『京都新聞』2009年3月9日付

大学の果たすべき役割探る
大阪で関西学士会の開設記念企画


旧帝国大7大学の同窓会組織「学士会」の西日本における活動組織「関西学士会」の開設記念企画「大学の本領−関西からの提言」(学士会主催、京都大など共催)が8日、大阪市北区の大阪大中之島センターで開かれた。松本紘京大総長、鷲田清一大阪大総長、有川節夫九州大総長の3人が、大学の教育と研究、果たすべき役割を語り合った。

西日本での活動を始めるにあたり、大学が抱える課題を考えようと企画した。

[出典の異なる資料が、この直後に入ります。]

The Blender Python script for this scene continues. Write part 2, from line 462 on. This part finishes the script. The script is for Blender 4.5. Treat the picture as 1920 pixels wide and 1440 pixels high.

3大学の総長が大学院生6人と座談した後、人材育成や法人化などについて語った。

鷲田大阪大総長は「1番大切なのは学生の知性を刺激すること。学問の細分化が進み、高学年ほど教養教育が必要になっている」とコミュニケーション能力をつける大学院教育を紹介、「博士をもっと社会が評価してほしい」と注文した。

松本京大総長も「教養教育を10年かけて見直す」と強調、「幅広い教養のためには先生の個性を伝えることが必要」と改革の方向性を示した。国際化についても、アジアの大学との単位互換を進める考えを示し、「よその国に学生自ら飛び込んでいく勇気を持ってほしい」と呼びかけた。